Numerical analysis for a nonlinear model of elastic strings with moving ends

• Published in: Applied numerical mathematics Vol. 135; pp. 146 - 164
• Main Authors: Rincon, M.A., Liu, I.-S., Huarcaya, W.R., Carmo, B.A.
• Format: Journal Article
• Language: English
• Published: Elsevier B.V 01.01.2019
• Subjects: Error estimates; Iterative method; Moving boundary; Newmark's method; Newton's method; Numerical simulation; Moving boundary; Newton's method; Iterative method; Numerical simulation; Error estimates; Newmark's method
• ISSN: 0168-9274; 1873-5460
• DOI: 10.1016/j.apnum.2018.08.014

In this article, the error estimates for semi-discrete and totally discrete problems of a nonlinear model of elastic strings with moving boundary are established.

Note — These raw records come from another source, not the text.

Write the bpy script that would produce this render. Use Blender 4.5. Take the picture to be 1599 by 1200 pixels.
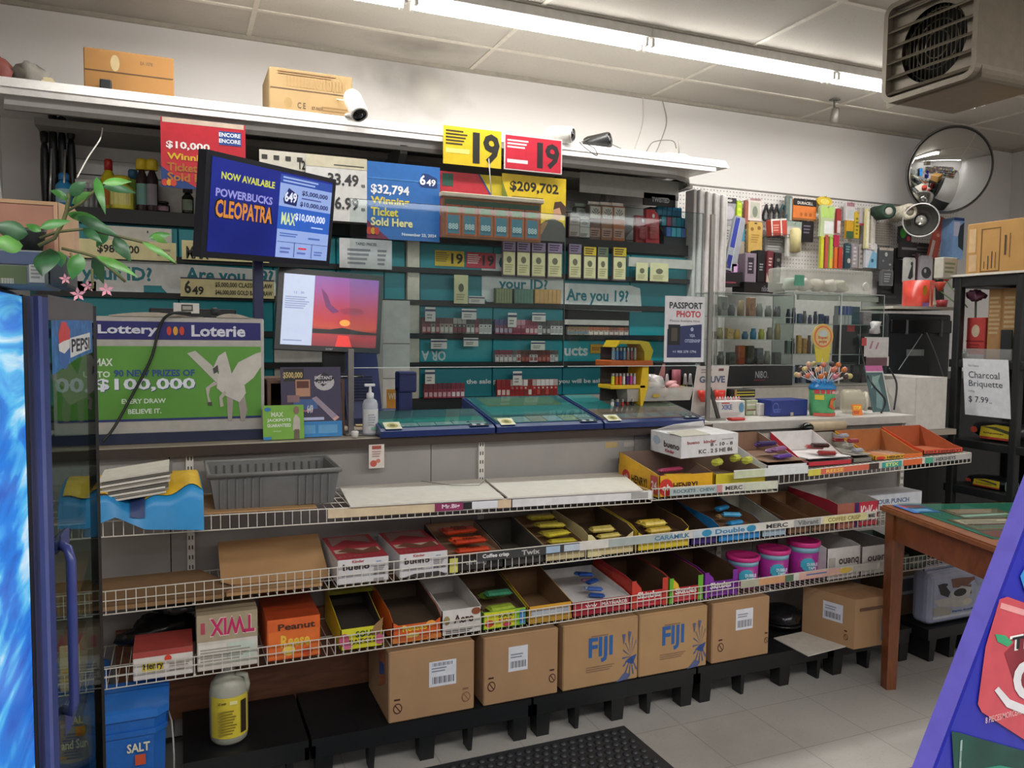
import bpy, bmesh, math, random
from mathutils import Vector as V, Matrix
random.seed(7)
PI = math.pi
for o in list(bpy.data.objects): bpy.data.objects.remove(o)
SC = bpy.context.scene
COL = SC.collection
# ---------------------------------------------------------------- camera
F, YAW, PITCH, ROLL, HC = 1234.36, 0.401476, -0.063045, 0.010943, 1.45
_f = V((math.sin(YAW)*math.cos(PITCH), math.cos(YAW)*math.cos(PITCH), math.sin(PITCH)))
_r = V((math.cos(YAW), -math.sin(YAW), 0)); _u = _r.cross(_f)
CR = _r*math.cos(ROLL)+_u*math.sin(ROLL); CU = _u*math.cos(ROLL)-_r*math.sin(ROLL); CO = V((0, 0, HC))
cd = bpy.data.cameras.new('camera'); cam = bpy.data.objects.new('camera', cd); COL.objects.link(cam)
cam.matrix_world = Matrix(((CR.x, CU.x, -_f.x, 0), (CR.y, CU.y, -_f.y, 0), (CR.z, CU.z, -_f.z, HC), (0, 0, 0, 1)))
cd.sensor_fit = 'HORIZONTAL'; cd.sensor_width = 36; cd.lens = F*36/1599; cd.clip_start = .05
SC.camera = cam
SC.view_settings.view_transform = 'Standard'; SC.view_settings.look = 'None'; SC.view_settings.exposure = 0.0
SC.view_settings.gamma = 1; SC.view_settings.use_curve_mapping = False
def ray(x, y): return _f + CR*((x-799.5)/F) - CU*((y-600)/F)
def at(x, y, Y): d = ray(x, y); return CO + d*(Y/d.y)
def atz(x, y, Z): d = ray(x, y); return CO + d*((Z-HC)/d.z)
def atx(x, y, X): d = ray(x, y); return CO + d*(X/d.x)
# ---------------------------------------------------------------- world and light
w = bpy.data.worlds.new('world'); SC.world = w; w.use_nodes = True
w.node_tree.nodes['Background'].inputs[0].default_value = (.75, .8, .9, 1)
w.node_tree.nodes['Background'].inputs[1].default_value = .4
def lamp(loc, sx, sy, power, color=(1, .985, .965), rot=(0, 0, 0)):
    l = bpy.data.lights.new('fluorescent_light', 'AREA'); l.shape = 'RECTANGLE'; l.size = sx; l.size_y = sy
    l.energy = power; l.color = color
    o = bpy.data.objects.new('fluorescent_light', l); COL.objects.link(o); o.location = loc; o.rotation_euler = rot
TUBE_Y, TUBE_Z, CEIL = 3.477, 2.9, 2.976
for xx in (-.25, .97, 2.185, 3.40): lamp((xx+.6, TUBE_Y, TUBE_Z-.03), 1.15, .05, 11)      # the tube row over the counter
for yy in (-.3, -2.6):                                                                      # the shop's other two rows
    for xx in (-.4, 2.1, 4.4): lamp((xx, yy, TUBE_Z-.03), 2.3, .6, 50 if yy > -1 else 40)
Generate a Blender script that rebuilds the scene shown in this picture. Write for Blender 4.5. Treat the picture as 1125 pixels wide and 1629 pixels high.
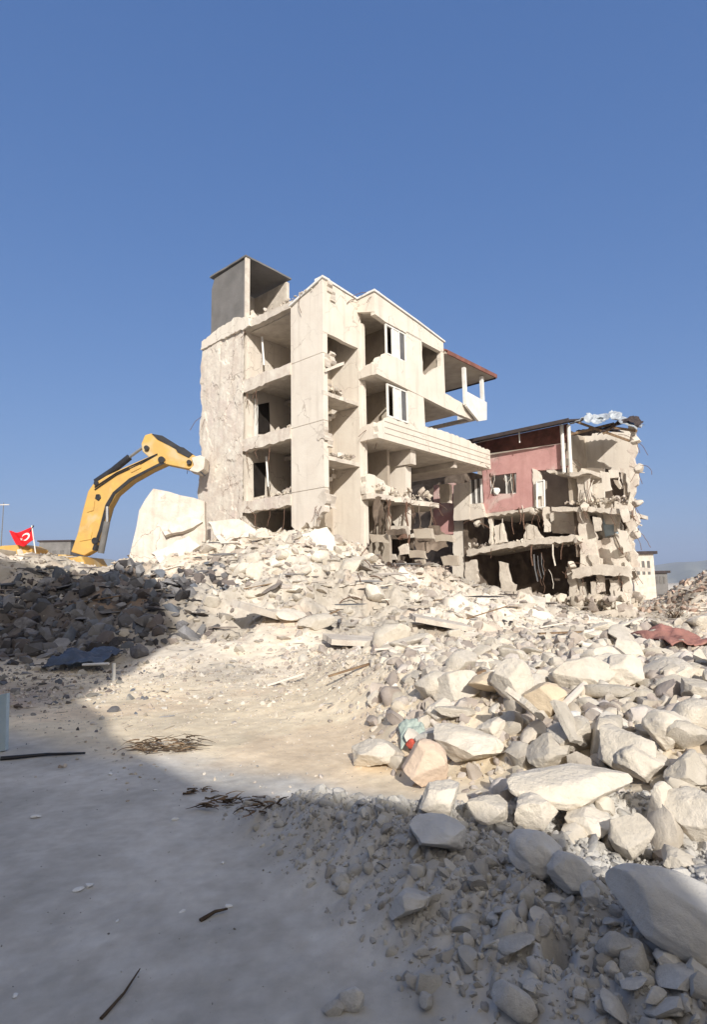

We consider an extension of the Kirchhoff model, that takes into account the change of length of the string during vibration. The existence and uniqueness theorems of the problem, already known in the literature, will be stated for reference. The present numerical analysis is based on finite element method in spatial variable and finite difference method in time with the Newmark's approximation. Since the problem is nonlinear the resulting algebraic system is nonlinear to be solved by Newton's method. Numerical examples are presented for different kinds of moving boundary to verify the efficiency and feasibility of the method and check the coherence with the theoretical analysis. From the numerical results, the rate of convergence are shown to be consistent with the order of convergence expected from the theoretical ones.